Product launch events, ad campaigns, earnings reports, even a single customer's experience, can make impact. Scandal, too.

Search-engine titans

Google is #3, with over $786 million in exposure over the last quarter; Yahoo is #5, with more than $363.6 million.

Buzz builders

Google's Android Software boosted its numbers.

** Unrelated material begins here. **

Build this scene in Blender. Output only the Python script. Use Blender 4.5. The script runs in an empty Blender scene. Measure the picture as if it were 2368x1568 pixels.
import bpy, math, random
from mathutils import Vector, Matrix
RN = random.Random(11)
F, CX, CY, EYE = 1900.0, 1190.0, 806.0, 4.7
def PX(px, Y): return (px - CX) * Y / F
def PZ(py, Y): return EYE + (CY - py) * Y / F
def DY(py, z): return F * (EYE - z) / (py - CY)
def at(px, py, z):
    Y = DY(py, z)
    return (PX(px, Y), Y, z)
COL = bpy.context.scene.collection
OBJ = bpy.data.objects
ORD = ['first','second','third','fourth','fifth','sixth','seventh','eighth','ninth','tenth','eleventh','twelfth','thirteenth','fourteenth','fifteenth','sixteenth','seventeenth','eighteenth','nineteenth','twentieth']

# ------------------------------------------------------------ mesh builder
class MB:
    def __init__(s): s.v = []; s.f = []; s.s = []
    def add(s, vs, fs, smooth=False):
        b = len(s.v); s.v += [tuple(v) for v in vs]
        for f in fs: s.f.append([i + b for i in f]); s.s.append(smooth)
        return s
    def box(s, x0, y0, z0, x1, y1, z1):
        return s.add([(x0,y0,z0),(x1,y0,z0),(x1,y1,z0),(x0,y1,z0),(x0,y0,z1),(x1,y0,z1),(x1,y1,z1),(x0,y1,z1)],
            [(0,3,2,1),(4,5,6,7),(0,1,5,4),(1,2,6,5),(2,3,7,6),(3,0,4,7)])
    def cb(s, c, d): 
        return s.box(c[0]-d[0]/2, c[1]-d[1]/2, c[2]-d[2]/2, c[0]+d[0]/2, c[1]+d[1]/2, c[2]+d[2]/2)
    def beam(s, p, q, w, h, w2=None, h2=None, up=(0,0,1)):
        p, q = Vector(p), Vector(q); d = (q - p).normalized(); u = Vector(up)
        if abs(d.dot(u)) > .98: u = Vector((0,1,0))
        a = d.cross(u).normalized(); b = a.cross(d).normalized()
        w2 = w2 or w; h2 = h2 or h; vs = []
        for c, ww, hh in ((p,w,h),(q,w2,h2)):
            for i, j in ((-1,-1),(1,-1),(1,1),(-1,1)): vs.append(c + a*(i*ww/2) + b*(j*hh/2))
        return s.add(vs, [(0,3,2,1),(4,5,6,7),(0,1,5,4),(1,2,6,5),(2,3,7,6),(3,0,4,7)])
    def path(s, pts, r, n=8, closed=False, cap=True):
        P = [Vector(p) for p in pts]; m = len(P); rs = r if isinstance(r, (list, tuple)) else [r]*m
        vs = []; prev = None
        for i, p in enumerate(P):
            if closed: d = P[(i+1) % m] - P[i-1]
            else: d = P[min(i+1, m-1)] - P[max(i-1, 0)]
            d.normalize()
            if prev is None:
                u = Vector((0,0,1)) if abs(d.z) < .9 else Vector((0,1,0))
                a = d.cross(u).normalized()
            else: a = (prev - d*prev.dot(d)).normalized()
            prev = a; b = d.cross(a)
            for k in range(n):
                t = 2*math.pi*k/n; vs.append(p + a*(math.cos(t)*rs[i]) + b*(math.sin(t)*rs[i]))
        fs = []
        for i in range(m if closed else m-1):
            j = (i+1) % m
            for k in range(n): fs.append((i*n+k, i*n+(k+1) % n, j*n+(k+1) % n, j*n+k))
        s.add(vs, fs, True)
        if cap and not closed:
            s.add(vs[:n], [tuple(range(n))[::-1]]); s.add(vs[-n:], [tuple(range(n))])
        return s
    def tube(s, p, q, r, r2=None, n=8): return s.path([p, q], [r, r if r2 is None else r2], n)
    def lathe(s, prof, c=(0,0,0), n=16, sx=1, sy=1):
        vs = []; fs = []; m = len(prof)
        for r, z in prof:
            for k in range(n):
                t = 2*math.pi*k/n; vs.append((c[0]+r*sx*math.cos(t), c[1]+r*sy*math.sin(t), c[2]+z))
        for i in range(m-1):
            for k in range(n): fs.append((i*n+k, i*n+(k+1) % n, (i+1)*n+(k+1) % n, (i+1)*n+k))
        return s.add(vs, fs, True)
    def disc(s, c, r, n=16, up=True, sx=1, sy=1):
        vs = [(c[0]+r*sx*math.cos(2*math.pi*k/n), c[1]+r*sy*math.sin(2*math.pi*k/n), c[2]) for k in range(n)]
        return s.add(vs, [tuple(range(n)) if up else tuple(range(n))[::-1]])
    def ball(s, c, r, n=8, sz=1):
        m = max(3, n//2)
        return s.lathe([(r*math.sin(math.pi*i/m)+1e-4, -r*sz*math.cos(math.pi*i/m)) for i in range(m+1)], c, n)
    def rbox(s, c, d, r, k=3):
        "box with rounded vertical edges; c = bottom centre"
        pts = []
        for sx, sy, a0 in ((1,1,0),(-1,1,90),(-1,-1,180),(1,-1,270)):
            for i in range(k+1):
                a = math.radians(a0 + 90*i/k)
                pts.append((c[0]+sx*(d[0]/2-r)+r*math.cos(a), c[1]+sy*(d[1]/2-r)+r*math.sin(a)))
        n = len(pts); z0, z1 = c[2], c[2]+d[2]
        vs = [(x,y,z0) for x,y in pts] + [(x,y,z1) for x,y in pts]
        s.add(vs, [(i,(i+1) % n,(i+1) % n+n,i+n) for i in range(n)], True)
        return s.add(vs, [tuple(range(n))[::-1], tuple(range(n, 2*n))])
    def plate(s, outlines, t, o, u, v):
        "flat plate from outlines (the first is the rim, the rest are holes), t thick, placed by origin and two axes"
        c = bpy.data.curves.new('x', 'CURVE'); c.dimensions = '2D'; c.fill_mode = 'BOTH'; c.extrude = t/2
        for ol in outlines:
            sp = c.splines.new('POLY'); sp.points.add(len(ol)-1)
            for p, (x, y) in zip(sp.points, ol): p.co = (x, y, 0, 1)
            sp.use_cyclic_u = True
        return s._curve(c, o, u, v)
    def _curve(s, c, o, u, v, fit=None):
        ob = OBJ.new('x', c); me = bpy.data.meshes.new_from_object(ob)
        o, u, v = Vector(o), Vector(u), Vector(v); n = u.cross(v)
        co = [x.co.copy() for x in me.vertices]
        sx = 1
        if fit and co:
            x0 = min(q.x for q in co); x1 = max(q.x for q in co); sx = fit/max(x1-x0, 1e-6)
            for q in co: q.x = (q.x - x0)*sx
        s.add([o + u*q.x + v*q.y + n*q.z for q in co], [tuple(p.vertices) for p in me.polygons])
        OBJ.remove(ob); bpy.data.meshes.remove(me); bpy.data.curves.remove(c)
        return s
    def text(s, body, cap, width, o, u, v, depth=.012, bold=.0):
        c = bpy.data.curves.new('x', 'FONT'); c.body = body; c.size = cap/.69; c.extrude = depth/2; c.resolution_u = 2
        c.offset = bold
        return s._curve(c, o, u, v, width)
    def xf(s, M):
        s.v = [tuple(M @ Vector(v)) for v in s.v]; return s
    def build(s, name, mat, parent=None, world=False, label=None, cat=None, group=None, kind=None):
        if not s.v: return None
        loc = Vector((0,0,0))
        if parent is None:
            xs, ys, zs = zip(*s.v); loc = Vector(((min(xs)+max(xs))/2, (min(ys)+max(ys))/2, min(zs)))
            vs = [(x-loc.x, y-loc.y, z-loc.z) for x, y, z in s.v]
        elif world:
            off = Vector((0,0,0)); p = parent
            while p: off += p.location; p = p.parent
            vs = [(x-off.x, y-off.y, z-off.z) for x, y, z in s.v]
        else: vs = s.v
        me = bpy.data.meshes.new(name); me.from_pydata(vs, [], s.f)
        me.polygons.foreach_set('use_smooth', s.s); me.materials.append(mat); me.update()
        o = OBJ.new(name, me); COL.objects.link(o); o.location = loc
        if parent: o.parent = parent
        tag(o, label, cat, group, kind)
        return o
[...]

Yahoo gained by integrating Facebook updates into the search engine.

Microsoft (#4, with nearly $632 million in exposure) rode the release of a new Xbox 360 design that has consumers sharing reviews, opinions.

Sony (#6/$183.1 million) got customers talking by unveiling a lineup of 3D video games for the PlayStation 3 at E3.

Intel (#7/$162.5 million) is heavily promoting its Atom line of chips for automobiles, smart phones and Internet TV.

HP (#8/$143.8 million) announced plans to acquire Palm and bring the brand into the smart phone/tablet PC market.

eBay (#10/$134.8 million) is generating a great vibe with major labels and private sales via its new eBay Fashion site.

Road Warriors

Ford rules at #9, with nearly $143.8 million in exposure value - axing the Mercury line was a hot social-net topic.

Mercedes-Benz is #12, with $108.2 million, and recall-plagued Toyota is #18, with $87.8 million.

Brewing Battle

Coffee-fueled McDonald's is #16, at $94.5 million, enough to edge Starbucks, #17 with $90.8 million.